“Modernity, wherever it appears, does not occur without a shattering of belief without a discovery of the lack of reality in reality-a discovery linked to the intervention of other realities.” J-F Lyotard

Anamnesis, Lyotard Revisited, July, 1983

 

My recollection of that extended weekend spent with the French philosopher Jean-François Lyotard and his family in Fillerval, France, is hazy like the washed out, grainy Super 8 film I used to record our time together. During that summer Lyotard was formulating a prospectus for one of the first electronic exhibitions entitled “Immaterials”.  As chief curator of the exhibition held at the Centre Pompidou (over twenty years ago in March to July 1985), the show was a first attempt to establish a relationship between scientific and artistic modes in light of evolving technology and postmodernism.  Ironically Lyotard was skeptical of the emerging technology of computers.  Concerned that the technology might alter his style of writing, he insisted on writing everything long hand; his wife later typed his manuscripts.
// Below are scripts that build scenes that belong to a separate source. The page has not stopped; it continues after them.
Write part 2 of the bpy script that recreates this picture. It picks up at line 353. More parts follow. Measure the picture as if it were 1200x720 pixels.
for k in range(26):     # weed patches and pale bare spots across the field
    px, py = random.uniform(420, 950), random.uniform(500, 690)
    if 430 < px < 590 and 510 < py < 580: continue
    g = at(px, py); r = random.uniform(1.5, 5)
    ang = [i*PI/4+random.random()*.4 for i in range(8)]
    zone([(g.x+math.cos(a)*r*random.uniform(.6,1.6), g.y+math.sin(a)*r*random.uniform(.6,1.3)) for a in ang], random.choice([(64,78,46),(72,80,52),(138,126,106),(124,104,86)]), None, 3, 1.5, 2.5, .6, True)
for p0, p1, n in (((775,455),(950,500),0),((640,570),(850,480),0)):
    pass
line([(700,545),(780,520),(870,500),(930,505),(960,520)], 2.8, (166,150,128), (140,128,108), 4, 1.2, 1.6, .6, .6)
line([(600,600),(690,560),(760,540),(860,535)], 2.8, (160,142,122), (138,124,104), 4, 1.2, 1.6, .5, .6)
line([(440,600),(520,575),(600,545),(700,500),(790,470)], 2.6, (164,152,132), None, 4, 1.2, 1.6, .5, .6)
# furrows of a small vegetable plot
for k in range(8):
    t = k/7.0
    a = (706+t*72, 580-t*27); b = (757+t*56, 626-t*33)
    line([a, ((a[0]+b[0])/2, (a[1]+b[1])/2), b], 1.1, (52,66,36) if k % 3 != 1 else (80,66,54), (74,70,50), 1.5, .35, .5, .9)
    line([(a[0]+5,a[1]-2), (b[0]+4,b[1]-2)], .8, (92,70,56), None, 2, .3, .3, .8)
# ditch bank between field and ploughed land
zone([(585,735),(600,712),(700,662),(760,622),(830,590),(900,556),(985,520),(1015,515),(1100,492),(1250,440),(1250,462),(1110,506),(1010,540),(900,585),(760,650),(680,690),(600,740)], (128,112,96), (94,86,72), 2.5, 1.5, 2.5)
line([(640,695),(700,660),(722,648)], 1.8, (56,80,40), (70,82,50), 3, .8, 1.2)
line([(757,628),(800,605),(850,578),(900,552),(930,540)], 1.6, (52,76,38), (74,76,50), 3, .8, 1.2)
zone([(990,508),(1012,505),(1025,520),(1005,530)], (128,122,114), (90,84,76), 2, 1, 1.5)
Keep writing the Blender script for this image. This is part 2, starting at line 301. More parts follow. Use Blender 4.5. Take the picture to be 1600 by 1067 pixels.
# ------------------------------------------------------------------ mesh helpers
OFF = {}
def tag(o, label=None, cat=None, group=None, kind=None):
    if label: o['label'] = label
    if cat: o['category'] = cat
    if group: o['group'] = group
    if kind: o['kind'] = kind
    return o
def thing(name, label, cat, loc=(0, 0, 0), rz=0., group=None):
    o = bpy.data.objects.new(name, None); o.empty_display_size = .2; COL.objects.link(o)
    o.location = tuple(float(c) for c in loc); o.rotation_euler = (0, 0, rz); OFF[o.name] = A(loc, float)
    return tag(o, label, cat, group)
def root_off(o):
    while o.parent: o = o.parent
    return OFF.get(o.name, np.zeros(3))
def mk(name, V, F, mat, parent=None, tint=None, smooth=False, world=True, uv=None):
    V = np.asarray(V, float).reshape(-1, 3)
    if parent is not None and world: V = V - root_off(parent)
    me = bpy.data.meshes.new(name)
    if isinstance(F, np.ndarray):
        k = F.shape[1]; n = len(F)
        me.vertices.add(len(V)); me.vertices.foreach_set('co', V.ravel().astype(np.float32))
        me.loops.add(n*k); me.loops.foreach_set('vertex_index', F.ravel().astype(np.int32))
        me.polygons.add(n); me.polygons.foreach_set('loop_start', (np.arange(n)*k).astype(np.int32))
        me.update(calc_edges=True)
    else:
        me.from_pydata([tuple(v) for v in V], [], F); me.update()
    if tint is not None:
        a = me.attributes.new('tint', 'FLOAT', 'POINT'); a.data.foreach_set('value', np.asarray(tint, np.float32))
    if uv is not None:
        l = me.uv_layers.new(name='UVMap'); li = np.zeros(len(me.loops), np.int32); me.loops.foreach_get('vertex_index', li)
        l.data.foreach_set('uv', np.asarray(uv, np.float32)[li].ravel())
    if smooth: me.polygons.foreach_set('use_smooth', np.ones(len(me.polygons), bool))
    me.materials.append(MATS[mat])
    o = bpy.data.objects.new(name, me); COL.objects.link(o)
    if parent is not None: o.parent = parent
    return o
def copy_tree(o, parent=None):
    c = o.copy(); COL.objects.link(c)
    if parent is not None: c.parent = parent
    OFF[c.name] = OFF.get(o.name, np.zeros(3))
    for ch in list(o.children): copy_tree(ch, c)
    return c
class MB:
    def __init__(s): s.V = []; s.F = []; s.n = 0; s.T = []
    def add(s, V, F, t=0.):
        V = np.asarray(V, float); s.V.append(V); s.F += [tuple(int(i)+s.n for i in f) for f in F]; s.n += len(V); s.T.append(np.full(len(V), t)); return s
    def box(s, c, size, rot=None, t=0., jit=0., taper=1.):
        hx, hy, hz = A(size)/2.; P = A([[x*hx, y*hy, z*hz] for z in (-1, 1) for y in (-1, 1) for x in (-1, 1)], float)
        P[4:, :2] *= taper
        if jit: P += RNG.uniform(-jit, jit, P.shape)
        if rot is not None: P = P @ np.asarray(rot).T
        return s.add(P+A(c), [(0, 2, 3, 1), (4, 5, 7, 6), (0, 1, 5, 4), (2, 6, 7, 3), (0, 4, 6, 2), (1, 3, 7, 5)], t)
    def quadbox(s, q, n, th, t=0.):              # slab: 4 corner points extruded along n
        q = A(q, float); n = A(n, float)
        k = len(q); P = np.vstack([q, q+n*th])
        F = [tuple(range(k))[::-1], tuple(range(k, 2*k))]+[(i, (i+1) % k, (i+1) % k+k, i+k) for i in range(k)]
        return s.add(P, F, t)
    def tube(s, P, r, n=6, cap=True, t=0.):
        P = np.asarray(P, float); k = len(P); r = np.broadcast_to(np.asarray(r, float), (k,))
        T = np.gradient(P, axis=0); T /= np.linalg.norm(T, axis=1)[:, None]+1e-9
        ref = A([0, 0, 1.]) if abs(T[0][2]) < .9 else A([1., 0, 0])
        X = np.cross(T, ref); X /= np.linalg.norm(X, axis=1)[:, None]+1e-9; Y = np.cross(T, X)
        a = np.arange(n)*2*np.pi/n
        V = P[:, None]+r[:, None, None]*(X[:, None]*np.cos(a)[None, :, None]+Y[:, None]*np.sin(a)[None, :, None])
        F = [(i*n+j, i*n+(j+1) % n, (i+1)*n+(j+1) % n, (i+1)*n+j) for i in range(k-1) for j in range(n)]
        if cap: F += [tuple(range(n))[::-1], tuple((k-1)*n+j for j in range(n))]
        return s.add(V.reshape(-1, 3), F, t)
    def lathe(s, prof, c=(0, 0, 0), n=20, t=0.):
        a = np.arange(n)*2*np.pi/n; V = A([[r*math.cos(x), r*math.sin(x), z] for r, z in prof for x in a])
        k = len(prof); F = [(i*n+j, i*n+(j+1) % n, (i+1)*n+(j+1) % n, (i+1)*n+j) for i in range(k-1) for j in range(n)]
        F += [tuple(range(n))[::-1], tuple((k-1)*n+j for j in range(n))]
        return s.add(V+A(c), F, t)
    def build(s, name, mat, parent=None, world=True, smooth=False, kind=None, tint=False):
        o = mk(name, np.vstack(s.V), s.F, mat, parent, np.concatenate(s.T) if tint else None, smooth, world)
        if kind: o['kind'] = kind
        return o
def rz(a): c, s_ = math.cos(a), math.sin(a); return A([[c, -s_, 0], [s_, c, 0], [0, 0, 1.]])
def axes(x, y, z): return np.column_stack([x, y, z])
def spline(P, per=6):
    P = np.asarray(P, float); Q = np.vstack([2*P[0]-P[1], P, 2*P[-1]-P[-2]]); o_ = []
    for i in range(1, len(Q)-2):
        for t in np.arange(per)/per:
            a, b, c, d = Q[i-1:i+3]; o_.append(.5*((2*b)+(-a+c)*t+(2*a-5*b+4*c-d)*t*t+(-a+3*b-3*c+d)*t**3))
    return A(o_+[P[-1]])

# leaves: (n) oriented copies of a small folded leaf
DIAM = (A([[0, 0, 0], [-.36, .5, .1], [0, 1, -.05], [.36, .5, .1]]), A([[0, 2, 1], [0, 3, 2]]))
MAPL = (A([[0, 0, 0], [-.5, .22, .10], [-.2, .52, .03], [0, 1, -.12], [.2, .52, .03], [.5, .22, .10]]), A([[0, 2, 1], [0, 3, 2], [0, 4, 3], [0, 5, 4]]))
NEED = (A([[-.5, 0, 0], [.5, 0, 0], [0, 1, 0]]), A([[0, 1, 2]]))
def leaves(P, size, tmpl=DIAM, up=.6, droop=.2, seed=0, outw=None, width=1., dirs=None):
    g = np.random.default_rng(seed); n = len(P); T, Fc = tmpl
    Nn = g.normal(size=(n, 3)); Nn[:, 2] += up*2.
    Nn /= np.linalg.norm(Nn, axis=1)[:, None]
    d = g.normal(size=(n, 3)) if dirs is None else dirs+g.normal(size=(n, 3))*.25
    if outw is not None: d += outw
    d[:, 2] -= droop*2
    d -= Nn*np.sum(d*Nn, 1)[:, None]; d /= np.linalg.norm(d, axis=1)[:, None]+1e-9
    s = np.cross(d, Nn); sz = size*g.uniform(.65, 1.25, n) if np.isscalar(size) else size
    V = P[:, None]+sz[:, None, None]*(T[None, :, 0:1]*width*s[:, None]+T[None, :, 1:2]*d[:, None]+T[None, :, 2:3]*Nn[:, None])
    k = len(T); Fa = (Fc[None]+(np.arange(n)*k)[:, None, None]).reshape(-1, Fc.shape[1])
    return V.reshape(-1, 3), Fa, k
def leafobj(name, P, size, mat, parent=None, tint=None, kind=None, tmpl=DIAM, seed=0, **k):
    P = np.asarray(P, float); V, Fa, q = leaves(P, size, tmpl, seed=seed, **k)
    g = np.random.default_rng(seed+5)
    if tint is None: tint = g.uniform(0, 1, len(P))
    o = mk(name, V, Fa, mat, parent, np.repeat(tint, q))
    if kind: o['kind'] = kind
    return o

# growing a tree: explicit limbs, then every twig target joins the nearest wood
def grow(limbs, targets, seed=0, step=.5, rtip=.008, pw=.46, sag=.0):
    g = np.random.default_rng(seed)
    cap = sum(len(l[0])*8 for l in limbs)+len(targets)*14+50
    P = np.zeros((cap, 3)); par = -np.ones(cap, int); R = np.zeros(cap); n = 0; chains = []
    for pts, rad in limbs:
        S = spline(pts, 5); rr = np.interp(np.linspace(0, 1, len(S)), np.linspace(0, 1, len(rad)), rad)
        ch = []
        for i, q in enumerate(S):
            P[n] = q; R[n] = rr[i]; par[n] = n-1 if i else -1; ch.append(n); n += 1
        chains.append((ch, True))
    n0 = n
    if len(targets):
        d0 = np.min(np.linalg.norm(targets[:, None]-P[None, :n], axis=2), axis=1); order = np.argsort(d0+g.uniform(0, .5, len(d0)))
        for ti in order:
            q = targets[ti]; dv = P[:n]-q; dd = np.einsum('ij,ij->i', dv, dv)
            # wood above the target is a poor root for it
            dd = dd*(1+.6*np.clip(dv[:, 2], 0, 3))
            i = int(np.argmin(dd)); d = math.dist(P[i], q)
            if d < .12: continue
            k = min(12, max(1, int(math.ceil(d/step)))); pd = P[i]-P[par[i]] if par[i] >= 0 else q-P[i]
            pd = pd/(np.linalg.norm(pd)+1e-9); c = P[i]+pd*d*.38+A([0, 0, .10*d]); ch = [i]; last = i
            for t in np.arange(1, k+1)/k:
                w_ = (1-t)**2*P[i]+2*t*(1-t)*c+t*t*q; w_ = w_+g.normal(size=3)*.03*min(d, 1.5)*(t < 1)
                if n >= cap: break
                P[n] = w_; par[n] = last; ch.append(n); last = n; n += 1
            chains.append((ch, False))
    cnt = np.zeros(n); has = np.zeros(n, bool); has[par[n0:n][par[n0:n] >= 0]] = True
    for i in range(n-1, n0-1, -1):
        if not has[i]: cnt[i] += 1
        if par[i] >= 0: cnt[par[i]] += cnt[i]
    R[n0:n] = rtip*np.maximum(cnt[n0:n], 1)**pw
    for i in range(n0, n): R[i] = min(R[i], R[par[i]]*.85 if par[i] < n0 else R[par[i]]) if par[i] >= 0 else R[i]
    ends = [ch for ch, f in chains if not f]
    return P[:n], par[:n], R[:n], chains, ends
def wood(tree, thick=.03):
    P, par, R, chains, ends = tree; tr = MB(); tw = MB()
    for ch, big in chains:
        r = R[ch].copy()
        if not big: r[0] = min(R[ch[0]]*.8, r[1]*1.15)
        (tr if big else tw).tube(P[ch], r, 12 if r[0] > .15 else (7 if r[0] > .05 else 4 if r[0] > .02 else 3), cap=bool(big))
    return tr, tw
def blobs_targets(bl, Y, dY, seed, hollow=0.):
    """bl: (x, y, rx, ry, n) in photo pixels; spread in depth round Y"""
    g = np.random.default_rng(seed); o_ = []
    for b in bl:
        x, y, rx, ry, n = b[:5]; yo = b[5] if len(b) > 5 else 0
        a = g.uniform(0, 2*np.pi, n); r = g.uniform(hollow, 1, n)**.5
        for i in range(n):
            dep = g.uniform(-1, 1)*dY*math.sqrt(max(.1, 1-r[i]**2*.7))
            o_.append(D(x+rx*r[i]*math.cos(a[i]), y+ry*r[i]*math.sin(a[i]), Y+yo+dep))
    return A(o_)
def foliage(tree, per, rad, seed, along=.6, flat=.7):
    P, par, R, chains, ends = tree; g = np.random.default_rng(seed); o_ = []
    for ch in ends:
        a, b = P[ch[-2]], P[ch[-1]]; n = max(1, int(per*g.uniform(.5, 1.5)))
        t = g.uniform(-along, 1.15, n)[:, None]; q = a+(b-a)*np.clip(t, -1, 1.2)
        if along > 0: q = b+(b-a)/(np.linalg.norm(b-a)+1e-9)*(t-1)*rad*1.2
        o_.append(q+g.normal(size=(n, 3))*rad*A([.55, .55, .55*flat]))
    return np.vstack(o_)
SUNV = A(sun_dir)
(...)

He eventually migrated to working on a Mac many years later. It is interesting to note that when Lyotard took his turn at capturing images of my partner and me that weekend, he used the camera as he would have used a pen to write, looping around and round.Lyotard was preoccupied with the idea that reality and representation are “incommensurable”.  That is to say, that a fundamental incompatibility exists between the world and the images or judgments we make, therefore preventing the two from being totally identical. My recollection reflects the gap linked to the incommensurable possibility between reality and its representation.  Through my artistic process of transposing analog celluloid film to digitized pixels, in editing and compositing the sequences, and by juxtaposing the analog world of the writing table with the digitized pixels of this three channel digital video I create a “lack of reality in reality.”  Lyotard and his wife Andreé Lyotard-May divorced years later.  He died in 1992 and she passed away in 2005.